Membaca politik Indonesia kerap terasa seperti membaca karangan sastrawan Kho Ping Hoo: seru dan berbabak-babak. Selama lebih tiga bulan keberadaan kami, The Conversation Indonesia telah menerbitkan banyak artikel Politik + Masyarakat dari banyak akademisi dan peneliti mumpuni.

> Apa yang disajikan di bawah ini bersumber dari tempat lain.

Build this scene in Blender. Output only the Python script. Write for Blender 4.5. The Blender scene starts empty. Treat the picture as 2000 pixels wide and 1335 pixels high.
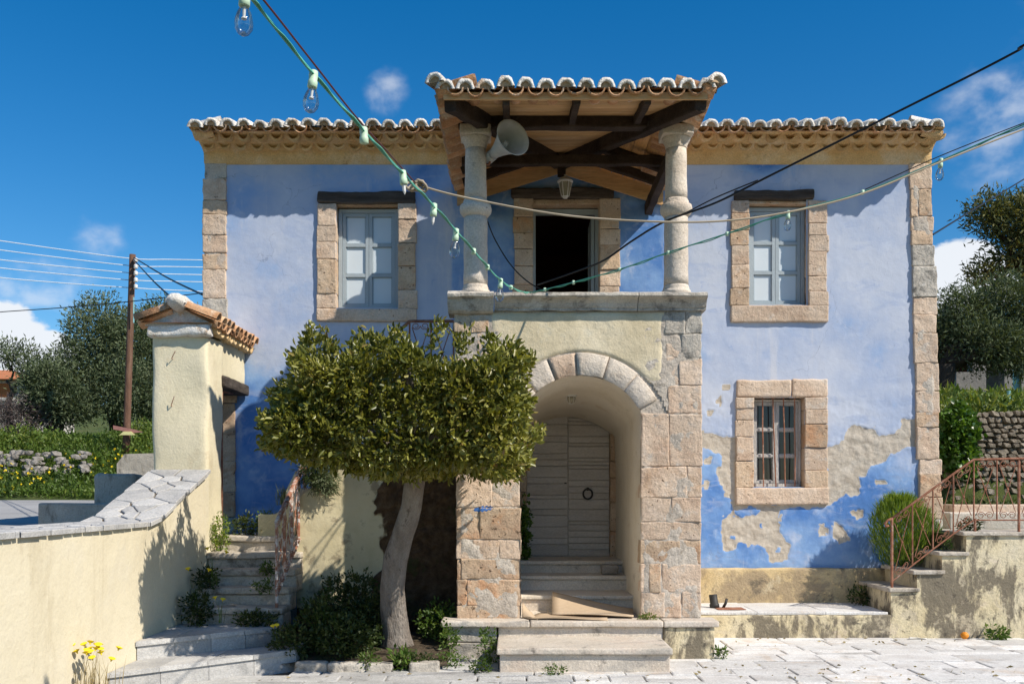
import bpy, bmesh, math, random
import numpy as np
from mathutils import Vector, Matrix, noise

# ---------------------------------------------------------------- camera, sky, sun, exposure
scene = bpy.context.scene
COL = scene.collection
F, EYE, HY, CX = 1944.0, 1.742, 966.0, 1000.0
cam_d = bpy.data.cameras.new('camera')
cam = bpy.data.objects.new('camera', cam_d); COL.objects.link(cam)
cam.location = (0, 0, EYE); cam.rotation_euler = (math.radians(90), 0, 0)
cam_d.sensor_width = 36; cam_d.lens = F / 2000 * 36
cam_d.shift_y = (HY - 667.5) / 2000
cam_d.clip_end = 3000
scene.camera = cam

SUN_TO = Vector((1.0, -0.62, 1.08)).normalized()
sun_d = bpy.data.lights.new('sun', 'SUN'); sun_d.energy = 4.9; sun_d.angle = math.radians(0.53)
sun_d.color = (1.0, 0.925, 0.805)
sun = bpy.data.objects.new('sun', sun_d); COL.objects.link(sun)
sun.rotation_euler = SUN_TO.to_track_quat('Z', 'Y').to_euler()
sun.location = (20, -8, 20)

world = bpy.data.worlds.new('World'); scene.world = world; world.use_nodes = True
wn, wl = world.node_tree.nodes, world.node_tree.links
wn.clear()
w_out = wn.new('ShaderNodeOutputWorld'); w_bg = wn.new('ShaderNodeBackground')
w_sky = wn.new('ShaderNodeTexSky'); w_sky.sky_type = 'NISHITA'; w_sky.sun_disc = False
w_sky.sun_elevation = math.asin(SUN_TO.z)
w_sky.sun_rotation = math.atan2(SUN_TO.x, SUN_TO.y)
w_sky.altitude = 200; w_sky.air_density = 1.0; w_sky.dust_density = 0.25; w_sky.ozone_density = 3.2
w_bg.inputs['Strength'].default_value = 0.132
w_hs = wn.new('ShaderNodeHueSaturation'); w_hs.inputs['Saturation'].default_value = 1.42
w_hs.inputs['Value'].default_value = 0.82
w_hs.inputs['Hue'].default_value = 0.500
wl.new(w_sky.outputs[0], w_hs.inputs['Color'])
# clouds: fair weather cumulus low over the hills and thin wisps higher up
w_tc = wn.new('ShaderNodeTexCoord')
def w_math(op, a, b=None, c=None, clamp=False):
    n = wn.new('ShaderNodeMath'); n.operation = op; n.use_clamp = clamp
    for i, v in enumerate((a, b, c)):
        if v is None: continue
        if isinstance(v, (int, float)): n.inputs[i].default_value = v
        else: wl.new(v, n.inputs[i])
    return n.outputs[0]
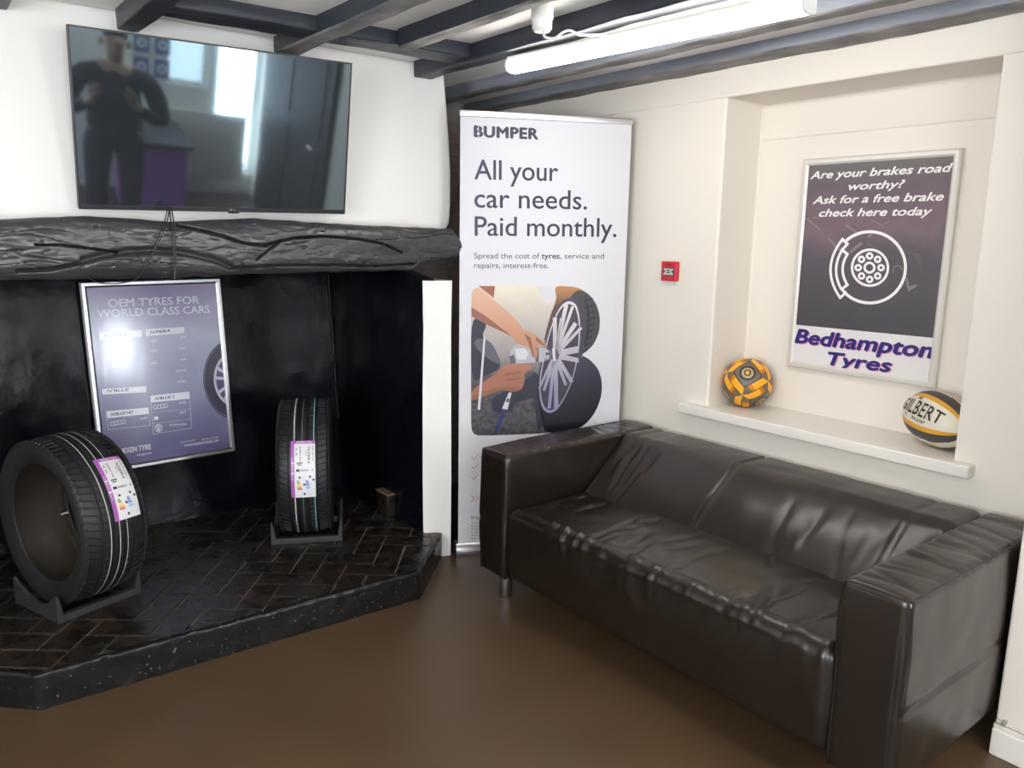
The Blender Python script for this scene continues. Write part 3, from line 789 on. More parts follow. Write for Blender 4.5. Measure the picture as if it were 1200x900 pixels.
# ------------------------------------------------------------------ roll-up banner
BY = -.44
bl = np.array([-.478, -.124, 0]); bu = np.array([math.cos(BY), math.sin(BY), 0])
nb = np.cross(bu, [0, 0, 1.])
lean = rot3(0, 0, 0)
bv = np.array([0, 0, 1.]); bv = bv - nb * .0; bv /= np.linalg.norm(bv)
BW, BH = .80, 2.055
bnp = Plane(bl + bu * BW / 2, bu, bv)
T = empty('roll_up_banner', 'tall white roll-up banner with dark blue headline, behind the sofa end', 'banner', bnp.matrix())
mb = MB(); k = [(-.065, 0), (.014, 0), (.020, .012), (.020, .035), (.013, .052), (.003, .062), (-.05, .06), (-.065, .045)]
mb.prism([(-BW / 2 - .006, z, x) for x, z in k], (BW + .012, 0, 0)); mb.build('base_housing', M_alu, T, smooth=R(40))
mb = MB(); mb.prism([(-BW / 2 - .009, z, x) for x, z in k], (.003, 0, 0)); mb.prism([(BW / 2 + .006, z, x) for x, z in k], (.003, 0, 0)); mb.build('end_cap', M_plastic, T)
mb = MB(); mb.rbox((-BW / 2, BH - .028, -.008), (BW / 2, BH, .008), .004, .3); mb.build('top_rail', M_alu, T, smooth=R(40))
mb = MB(); mb.tube([(0, .06, -.025), (0, BH - .02, -.012)], .008); mb.build('support_pole', M_alu, T, smooth=True)
M_ban = material('banner_film', (.66, .65, .685), .38)
mb = MB(); mb.box((-BW / 2 + .004, .055, -.003), (BW / 2 - .004, BH - .02, 0)); sheet = mb.build('banner_sheet', M_ban, T)
A = Art(bnp); O = (540, 140); S = 5.
navy = ramp_mat('banner_navy', [(0, (62, 54, 92)), (.18, (24, 22, 58)), (1, (26, 24, 54))], 0, -.4, .4, rough=.4)
z5 = lambda x, y: (540 + x / 5, 140 + y / 5)
mb = MB(); A.text(mb, 'BUMPER', z5(80, 100), z5(450, 115), 12.4, bold=.085, space=1.08); mb.build('logo_lettering', navy, sheet, fix=False)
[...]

Untuk bacaan akhir tahun, saya merekomendasikan tulisan Merlyna Lim dari Carleton University yang memetakan polarisasi digital di Indonesia seputar pemilihan gubernur di Jakarta. Polarisasi ini masih berlanjut dan mungkin akan terus dirasakan banyak orang bahkan di luar ranah maya sampai, paling tidak, 2019.
Polarisasi ini tidak sekadar jadi goro-goro rakyat di media sosial tetapi mewarnai pertarungan politik elit. Salah satunya menghasilkan revisi undang-undang organisasi masyarakat yang oleh Hellena Yoranita Souisa dan Primatia Romana Wulandari dari University of Melbourne disebut sebagai respons ke arah ultra-nasionalis.
Di tingkat akar rumput, isu politik yang akan terus mengemuka adalah konflik dalam pengadaan tanah. Muhammad Faiz Aziz dari Pusat Studi Hukum dan Kebijakan mengatakan tidak ada transparansi dan partisipasi dalam kebijakan saat ini dan ini merugikan rakyat yang posisinya lemah.
Artikel Seni + Budaya yang ini mungkin bisa membantu Anda merencanakan 2018. Intan Paramaditha dari Macquarie University, yang baru saja meluncurkan novel Gentayangan tahun ini, memberi delapan pilihan buku yang wajib Anda baca sebelum usia 30. Ok sebenarnya berapa pun umur Anda, Anda wajib baca buku-buku ini. Saya sendiri baru baca dua. Mungkin enam yang lain bisa masuk jadi resolusi 2018 saya.
Dari Universitas Sanata Dharma, Nelly Martin, menulis tentang bahasa Indonesia. Sebagai bahasa bikinan yang membuat dunia multibahasa iri, bahasa Indonesia digunakan banyak orang, meski ragamnya informal. Ragam baku dari bahasa Indonesia sendiri jarang sekali ditemui dalam percakapan sehari-hari.